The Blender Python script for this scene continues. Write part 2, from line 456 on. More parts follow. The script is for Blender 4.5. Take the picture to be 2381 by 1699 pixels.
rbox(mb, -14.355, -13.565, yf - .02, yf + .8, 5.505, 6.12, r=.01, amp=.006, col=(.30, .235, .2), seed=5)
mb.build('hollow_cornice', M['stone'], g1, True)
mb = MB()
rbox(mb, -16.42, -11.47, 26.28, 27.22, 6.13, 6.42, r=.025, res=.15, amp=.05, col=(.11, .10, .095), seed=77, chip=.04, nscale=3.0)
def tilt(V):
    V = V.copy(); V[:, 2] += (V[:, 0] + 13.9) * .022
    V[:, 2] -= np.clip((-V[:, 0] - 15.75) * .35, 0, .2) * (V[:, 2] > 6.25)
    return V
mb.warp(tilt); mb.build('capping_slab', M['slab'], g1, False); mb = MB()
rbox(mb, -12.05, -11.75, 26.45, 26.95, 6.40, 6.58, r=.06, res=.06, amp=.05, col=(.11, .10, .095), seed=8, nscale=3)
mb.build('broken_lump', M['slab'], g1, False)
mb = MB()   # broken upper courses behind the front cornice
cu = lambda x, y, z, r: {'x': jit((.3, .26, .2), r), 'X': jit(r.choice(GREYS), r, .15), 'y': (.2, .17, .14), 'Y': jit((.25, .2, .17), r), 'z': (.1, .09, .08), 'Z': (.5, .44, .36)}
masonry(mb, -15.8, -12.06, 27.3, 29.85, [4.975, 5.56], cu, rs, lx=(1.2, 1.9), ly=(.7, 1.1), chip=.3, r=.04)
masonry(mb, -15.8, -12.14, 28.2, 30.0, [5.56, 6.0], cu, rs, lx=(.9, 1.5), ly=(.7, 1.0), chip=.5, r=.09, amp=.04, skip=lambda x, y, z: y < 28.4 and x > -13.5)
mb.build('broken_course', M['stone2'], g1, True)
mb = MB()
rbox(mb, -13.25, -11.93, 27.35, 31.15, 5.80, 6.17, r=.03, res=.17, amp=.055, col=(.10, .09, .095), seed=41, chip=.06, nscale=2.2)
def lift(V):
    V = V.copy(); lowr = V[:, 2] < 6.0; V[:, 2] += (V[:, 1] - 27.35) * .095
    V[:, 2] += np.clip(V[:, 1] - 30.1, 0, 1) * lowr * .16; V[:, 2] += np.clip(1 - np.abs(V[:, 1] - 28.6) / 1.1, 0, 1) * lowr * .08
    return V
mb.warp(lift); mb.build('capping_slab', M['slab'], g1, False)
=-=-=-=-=
- [Set exercise]: Copy out the material above in its entirety. Every detail must match.

- [Completed task]:
The Blender Python script for this scene continues. Write part 2, from line 456 on. More parts follow. The script is for Blender 4.5. Take the picture to be 2381 by 1699 pixels.
rbox(mb, -14.355, -13.565, yf - .02, yf + .8, 5.505, 6.12, r=.01, amp=.006, col=(.30, .235, .2), seed=5)
mb.build('hollow_cornice', M['stone'], g1, True)
mb = MB()
rbox(mb, -16.42, -11.47, 26.28, 27.22, 6.13, 6.42, r=.025, res=.15, amp=.05, col=(.11, .10, .095), seed=77, chip=.04, nscale=3.0)
def tilt(V):
    V = V.copy(); V[:, 2] += (V[:, 0] + 13.9) * .022
    V[:, 2] -= np.clip((-V[:, 0] - 15.75) * .35, 0, .2) * (V[:, 2] > 6.25)
    return V
mb.warp(tilt); mb.build('capping_slab', M['slab'], g1, False); mb = MB()
rbox(mb, -12.05, -11.75, 26.45, 26.95, 6.40, 6.58, r=.06, res=.06, amp=.05, col=(.11, .10, .095), seed=8, nscale=3)
mb.build('broken_lump', M['slab'], g1, False)
mb = MB()   # broken upper courses behind the front cornice
cu = lambda x, y, z, r: {'x': jit((.3, .26, .2), r), 'X': jit(r.choice(GREYS), r, .15), 'y': (.2, .17, .14), 'Y': jit((.25, .2, .17), r), 'z': (.1, .09, .08), 'Z': (.5, .44, .36)}
masonry(mb, -15.8, -12.06, 27.3, 29.85, [4.975, 5.56], cu, rs, lx=(1.2, 1.9), ly=(.7, 1.1), chip=.3, r=.04)
masonry(mb, -15.8, -12.14, 28.2, 30.0, [5.56, 6.0], cu, rs, lx=(.9, 1.5), ly=(.7, 1.0), chip=.5, r=.09, amp=.04, skip=lambda x, y, z: y < 28.4 and x > -13.5)
mb.build('broken_course', M['stone2'], g1, True)
mb = MB()
rbox(mb, -13.25, -11.93, 27.35, 31.15, 5.80, 6.17, r=.03, res=.17, amp=.055, col=(.10, .09, .095), seed=41, chip=.06, nscale=2.2)
def lift(V):
    V = V.copy(); lowr = V[:, 2] < 6.0; V[:, 2] += (V[:, 1] - 27.35) * .095
    V[:, 2] += np.clip(V[:, 1] - 30.1, 0, 1) * lowr * .16; V[:, 2] += np.clip(1 - np.abs(V[:, 1] - 28.6) / 1.1, 0, 1) * lowr * .08
    return V
mb.warp(lift); mb.build('capping_slab', M['slab'], g1, False)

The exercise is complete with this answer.